=== The records ===
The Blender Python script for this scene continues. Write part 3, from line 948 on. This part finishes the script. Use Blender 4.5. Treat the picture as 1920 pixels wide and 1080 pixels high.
===
=== The records ===
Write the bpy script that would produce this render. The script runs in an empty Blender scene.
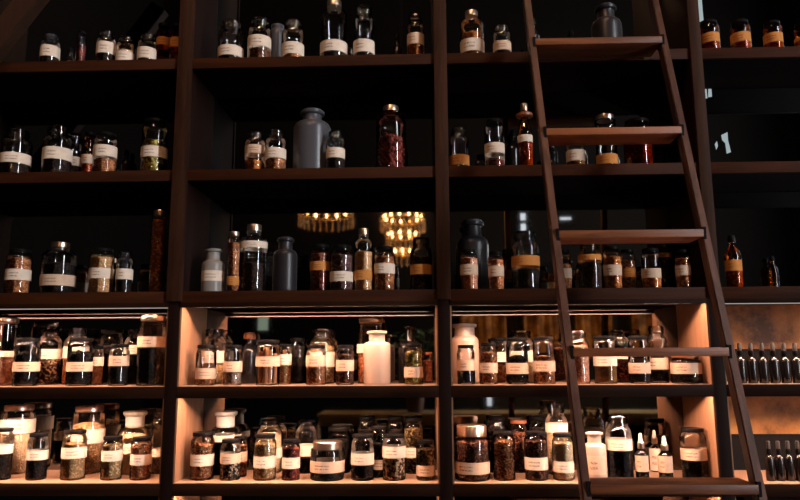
===
=== The records ===
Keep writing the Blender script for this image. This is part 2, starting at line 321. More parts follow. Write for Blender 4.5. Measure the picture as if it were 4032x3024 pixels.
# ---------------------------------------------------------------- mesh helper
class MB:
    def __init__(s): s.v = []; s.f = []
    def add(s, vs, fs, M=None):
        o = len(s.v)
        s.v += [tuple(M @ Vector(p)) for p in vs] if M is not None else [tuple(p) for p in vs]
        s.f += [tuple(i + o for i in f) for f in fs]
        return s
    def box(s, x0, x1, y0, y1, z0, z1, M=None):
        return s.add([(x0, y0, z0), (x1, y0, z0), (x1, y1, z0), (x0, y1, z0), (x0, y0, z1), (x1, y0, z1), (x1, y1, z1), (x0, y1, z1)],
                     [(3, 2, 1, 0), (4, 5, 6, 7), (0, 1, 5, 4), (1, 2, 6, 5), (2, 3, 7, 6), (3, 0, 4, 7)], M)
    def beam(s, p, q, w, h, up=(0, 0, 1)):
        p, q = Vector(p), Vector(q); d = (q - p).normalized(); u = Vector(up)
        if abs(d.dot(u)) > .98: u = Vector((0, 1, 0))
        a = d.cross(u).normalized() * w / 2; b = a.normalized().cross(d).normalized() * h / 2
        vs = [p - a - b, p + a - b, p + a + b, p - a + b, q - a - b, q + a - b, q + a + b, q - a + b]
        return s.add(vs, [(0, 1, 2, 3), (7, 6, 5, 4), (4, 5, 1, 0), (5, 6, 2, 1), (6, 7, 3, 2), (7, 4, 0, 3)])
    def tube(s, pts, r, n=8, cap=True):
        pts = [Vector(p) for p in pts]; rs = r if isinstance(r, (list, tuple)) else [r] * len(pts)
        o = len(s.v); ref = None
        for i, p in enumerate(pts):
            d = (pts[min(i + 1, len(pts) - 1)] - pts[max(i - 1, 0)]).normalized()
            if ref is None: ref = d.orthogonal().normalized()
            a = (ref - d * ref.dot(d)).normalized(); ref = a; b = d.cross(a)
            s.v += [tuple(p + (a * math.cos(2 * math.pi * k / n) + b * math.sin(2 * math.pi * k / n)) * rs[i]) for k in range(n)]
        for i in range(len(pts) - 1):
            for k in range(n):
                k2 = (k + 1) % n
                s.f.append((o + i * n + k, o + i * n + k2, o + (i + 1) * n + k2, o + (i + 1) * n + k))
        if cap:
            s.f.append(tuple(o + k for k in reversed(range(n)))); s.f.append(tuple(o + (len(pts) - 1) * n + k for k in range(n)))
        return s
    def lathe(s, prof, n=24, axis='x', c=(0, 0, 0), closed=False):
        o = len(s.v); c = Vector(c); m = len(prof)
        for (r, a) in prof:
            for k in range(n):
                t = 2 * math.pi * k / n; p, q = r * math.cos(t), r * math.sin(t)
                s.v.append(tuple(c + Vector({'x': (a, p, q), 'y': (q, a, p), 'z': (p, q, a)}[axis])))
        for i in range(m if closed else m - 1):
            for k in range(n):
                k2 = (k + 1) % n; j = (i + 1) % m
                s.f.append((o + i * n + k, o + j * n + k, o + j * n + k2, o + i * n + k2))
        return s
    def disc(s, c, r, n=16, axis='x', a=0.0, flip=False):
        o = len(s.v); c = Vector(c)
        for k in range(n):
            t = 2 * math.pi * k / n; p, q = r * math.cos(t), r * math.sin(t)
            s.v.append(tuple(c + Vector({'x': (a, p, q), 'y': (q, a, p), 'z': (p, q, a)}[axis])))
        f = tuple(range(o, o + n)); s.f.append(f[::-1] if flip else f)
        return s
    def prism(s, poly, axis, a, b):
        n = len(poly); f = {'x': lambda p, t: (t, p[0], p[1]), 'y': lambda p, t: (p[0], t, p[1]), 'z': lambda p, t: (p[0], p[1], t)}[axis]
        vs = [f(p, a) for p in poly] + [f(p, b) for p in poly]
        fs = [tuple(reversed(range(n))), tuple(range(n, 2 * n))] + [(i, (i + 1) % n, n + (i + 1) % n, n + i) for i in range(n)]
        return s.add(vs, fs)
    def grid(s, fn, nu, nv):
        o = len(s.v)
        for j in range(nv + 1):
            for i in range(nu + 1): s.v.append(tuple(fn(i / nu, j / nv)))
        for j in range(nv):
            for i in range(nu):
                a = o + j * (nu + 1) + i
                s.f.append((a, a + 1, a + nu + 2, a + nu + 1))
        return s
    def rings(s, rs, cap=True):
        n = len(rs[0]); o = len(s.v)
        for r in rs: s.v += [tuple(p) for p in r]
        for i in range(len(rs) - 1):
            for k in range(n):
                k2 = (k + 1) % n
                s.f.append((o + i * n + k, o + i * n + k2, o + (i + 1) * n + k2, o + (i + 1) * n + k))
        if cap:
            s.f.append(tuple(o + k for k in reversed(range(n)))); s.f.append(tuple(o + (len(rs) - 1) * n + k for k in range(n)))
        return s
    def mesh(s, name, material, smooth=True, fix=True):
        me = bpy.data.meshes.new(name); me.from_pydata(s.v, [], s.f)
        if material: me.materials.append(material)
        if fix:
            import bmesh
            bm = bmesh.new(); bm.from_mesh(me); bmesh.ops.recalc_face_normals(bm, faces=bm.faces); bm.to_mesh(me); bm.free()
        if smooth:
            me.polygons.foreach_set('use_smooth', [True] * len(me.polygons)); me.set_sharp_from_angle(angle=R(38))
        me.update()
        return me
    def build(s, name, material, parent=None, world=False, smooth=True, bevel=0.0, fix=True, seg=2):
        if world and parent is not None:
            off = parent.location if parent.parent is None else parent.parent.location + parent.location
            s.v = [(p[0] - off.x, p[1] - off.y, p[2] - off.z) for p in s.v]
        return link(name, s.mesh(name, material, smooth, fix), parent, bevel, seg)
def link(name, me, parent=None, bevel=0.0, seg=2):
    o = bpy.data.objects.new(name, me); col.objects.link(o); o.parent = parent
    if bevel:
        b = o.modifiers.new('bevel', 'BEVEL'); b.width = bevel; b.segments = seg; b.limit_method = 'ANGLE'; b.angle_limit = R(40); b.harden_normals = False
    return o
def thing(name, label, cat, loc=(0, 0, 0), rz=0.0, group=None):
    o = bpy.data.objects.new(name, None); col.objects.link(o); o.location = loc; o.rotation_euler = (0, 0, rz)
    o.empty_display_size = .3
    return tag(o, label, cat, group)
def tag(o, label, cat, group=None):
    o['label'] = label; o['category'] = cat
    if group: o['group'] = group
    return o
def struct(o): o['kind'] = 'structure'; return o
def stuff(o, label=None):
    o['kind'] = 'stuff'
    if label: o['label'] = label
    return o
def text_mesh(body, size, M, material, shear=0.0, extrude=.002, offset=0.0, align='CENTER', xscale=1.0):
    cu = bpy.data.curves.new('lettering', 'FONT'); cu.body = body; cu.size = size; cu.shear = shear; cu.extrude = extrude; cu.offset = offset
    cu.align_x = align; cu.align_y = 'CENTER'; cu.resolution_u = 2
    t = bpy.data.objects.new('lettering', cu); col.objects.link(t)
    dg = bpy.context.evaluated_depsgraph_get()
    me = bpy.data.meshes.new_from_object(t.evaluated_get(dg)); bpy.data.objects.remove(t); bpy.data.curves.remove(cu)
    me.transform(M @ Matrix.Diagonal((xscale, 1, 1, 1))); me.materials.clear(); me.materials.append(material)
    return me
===
Exercise prompt:
Of all the lines in the entries, how many contain the word "pixels"? Give only the number.

Written response:
2